Google’s ‘Auto Browse’: The Dumbass Chrome Experiment Nobody Asked For
So apparently Google’s latest bright idea is to let some glorified browser gnome, a so-called AI agent, do your web browsing for you. Because obviously, you waking up, opening Chrome, and typing a few bloody keystrokes was just too much work for your delicate meat fingers. Enter Auto Browse — the feature from everyone’s favorite privacy-sucking mega-corp that decides what you should be reading while you drool on your keyboard.
The poor bastard at WIRED gave it a whirl, and surprise, surprise — the thing’s dumber than a goldfish on decaf. It’s supposed to “understand your intent” and click around the web like your personal digital assistant. What it actually does? Fumbles through random links, misreads simple requests, and generally acts like that one intern you wish you’d fired two weeks ago. Tell it to find you something useful, and it brings back the internet equivalent of warm dog vomit — irrelevant pages, stupid clicks, and an uncanny knack for missing the bleeding obvious.
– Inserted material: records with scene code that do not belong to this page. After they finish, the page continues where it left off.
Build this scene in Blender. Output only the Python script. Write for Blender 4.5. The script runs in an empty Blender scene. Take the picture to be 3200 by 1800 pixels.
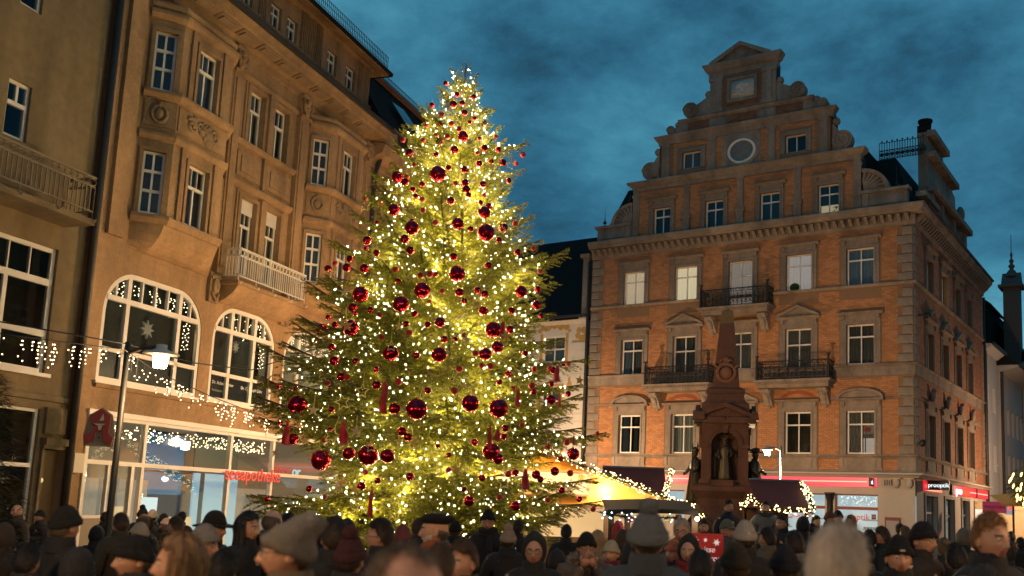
import bpy, bmesh, math, random
import numpy as np
from mathutils import Vector, Matrix, Euler
random.seed(7)
rng = np.random.default_rng(7)
SC = bpy.context.scene
COL = SC.collection
R = math.radians

# ------------------------------------------------------------------ camera
cam_d = bpy.data.cameras.new('camera')
cam = bpy.data.objects.new('camera', cam_d)
COL.objects.link(cam)
cam_d.sensor_width = 36.0
cam_d.lens = 34.76
cam_d.shift_x = -0.0844
cam_d.shift_y = 0.0750
cam_d.clip_start = 0.1
cam_d.clip_end = 2000
pitch, roll = R(8.2211), R(2.0846)
fw = Vector((0, math.cos(pitch), math.sin(pitch)))
r0 = Vector((1, 0, 0)); u0 = r0.cross(fw)
rr = math.cos(roll) * r0 + math.sin(roll) * u0
uu = -math.sin(roll) * r0 + math.cos(roll) * u0
m3 = Matrix((rr, uu, -fw)).transposed()
cam.matrix_world = Matrix.Translation((0, 0, 1.9)) @ m3.to_4x4()
cam_d.dof.use_dof = True
cam_d.dof.focus_distance = 22.0
cam_d.dof.aperture_fstop = 1.8
SC.camera = cam

# ------------------------------------------------------------------ sky
W = bpy.data.worlds.new("World"); SC.world = W; W.use_nodes = True
nt = W.node_tree; nt.nodes.clear()
def wn(t, **k):
    n = nt.nodes.new(t)
    for a, b in k.items(): setattr(n, a, b)
    return n
wo = wn('ShaderNodeOutputWorld'); bg = wn('ShaderNodeBackground')
tc = wn('ShaderNodeTexCoord'); mp = wn('ShaderNodeMapping')
mp.inputs['Scale'].default_value = (1.0, 1.0, 1.7)
mp.inputs['Location'].default_value = (6.299, 19.006, 8.366)
n1 = wn('ShaderNodeTexNoise'); n1.inputs['Scale'].default_value = 4.0; n1.inputs['Detail'].default_value = 7
n1.inputs['Roughness'].default_value = 0.63; n1.inputs['Distortion'].default_value = 0.12
n2 = wn('ShaderNodeTexNoise'); n2.inputs['Scale'].default_value = 1.25; n2.inputs['Detail'].default_value = 3
mix = wn('ShaderNodeMath', operation='MULTIPLY_ADD'); mix.inputs[1].default_value = 0.55
mul2 = wn('ShaderNodeMath', operation='MULTIPLY'); mul2.inputs[1].default_value = 0.45
cr = wn('ShaderNodeValToRGB')
el = cr.color_ramp.elements
el[0].position = 0.40; el[0].color = (0.013, 0.050, 0.086, 1)
el[1].position = 0.63; el[1].color = (0.110, 0.310, 0.395, 1)
for p, c in ((0.44, (0.017, 0.080, 0.138, 1)), (0.50, (0.028, 0.128, 0.205, 1)), (0.57, (0.046, 0.192, 0.275, 1))):
    e = el.new(p); e.color = c
nt.links.new(tc.outputs['Generated'], mp.inputs['Vector'])
nt.links.new(mp.outputs[0], n1.inputs['Vector']); nt.links.new(mp.outputs[0], n2.inputs['Vector'])
nt.links.new(n2.outputs[0], mul2.inputs[0])
nt.links.new(n1.outputs[0], mix.inputs[0]); nt.links.new(mul2.outputs[0], mix.inputs[2])
nt.links.new(mix.outputs[0], cr.inputs[0])
nt.links.new(cr.outputs[0], bg.inputs['Color'])
bg.inputs['Strength'].default_value = 1.36
nt.links.new(bg.outputs[0], wo.inputs['Surface'])

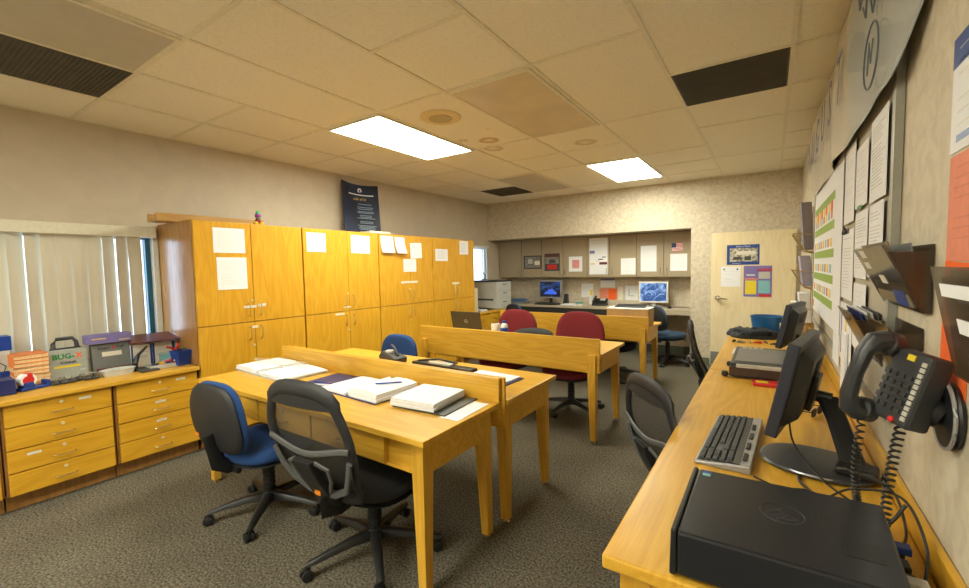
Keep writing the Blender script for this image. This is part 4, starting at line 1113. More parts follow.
# small machined parts in front of the grey case
rr = random.Random(5)
for i in range(6):
    o = thing('clamp', ['leftmost small dark clamp in front of the grey case', 'second small dark clamp in front of the grey case', 'third small dark clamp in front of the grey case', 'fourth small dark clamp in front of the grey case', 'fifth small dark clamp in front of the grey case', 'rightmost small dark clamp in front of the grey case'][i], 'clamp', (-3.80+rr.uniform(-.02, .02), .715+i*.038, zc), rr.uniform(0, 3), 'small clamps')
    MB().lathe([(.004, 0), (.022, .001), (.026, .012), (.016, .026), (.004, .03)], 12).build('jaw', M_char, o, smooth=True)
    MB().tube([(0, 0, .026), (.012, 0, .042), (.03, 0, .040)], .006, 7).build('grip', M_grey, o, smooth=True)
# clear plastic trays
o = thing('clear_tray', 'clear plastic tray in front of the dark charger case', 'tray', (-3.80, 1.03, zc), PI/2)
b = MB(); b.lathe([(.01, 0), (.078, 0), (.088, .035), (.094, .036), (.094, .040), (.084, .038), (.074, .005), (.01, .004)], 24); ob = b.build('dish', M_clear, o, smooth=True); ob.scale = (1.1, .75, 1)
tag(box('sanding_pad', M_char, None, -3.80, -3.68, 1.13, 1.24, zc, zc+.012, bevel=.004), 'flat dark pad beside the clear tray on the countertop', 'pad')
# black clamp stand / horn shape
o = thing('angle_stand', 'black curved stand rising between the charger case and the parts tray', 'stand', (-3.84, 1.165, zc))
MB().tube([(0, -.03, .006), (0, -.025, .05), (0, 0, .11), (0, .05, .16), (0, .055, .165)], [.024, .020, .018, .012, .010], 8, sx=1, sy=.6).build('curved_arm', M_black, o, smooth=True)
MB().box(-.04, .04, -.06, .06, 0, .012).build('foot', M_black, o, .003)
# tent of maroon binder on white boxes with parts
o = thing('ring_binder', 'large maroon binder lying open on top of the white cartons', 'binder', (-3.97, 1.30, zc+.206), PI/2)
TB(Matrix.Rotation(.16, 4, 'X')).box(-.165, .145, -.115, .115, 0, .007).build('cover', M_maroon, o, .002)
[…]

And the privacy angle? Don’t even start me on that steaming pile. It’s “safe” they say — until it’s not, and your browsing habits end up fueling Google’s endless data buffet. Because nothing screams user trust like a creepy algorithm rifling through your web sessions “for your convenience.” Yeah, bollocks to that.
Bottom line: Auto Browse is Google’s latest attempt to make sure you don’t have to think at all while it think-spies for you. It’s half-baked, hilariously confused, and about as useful as a screen door on a submarine. But sure, if you fancy being a passive meat avatar in Google’s attention economy, give it a spin — what could *possibly* go wrong?
Full masochistic read here: https://www.wired.com/story/google-chrome-auto-browse-hands-on/
Reminds me of the time a junior tech asked me to “automate ticket triage” with AI. It spent three days closing every ticket as “user error.” I didn’t fire it — I promoted it. At least it was honest.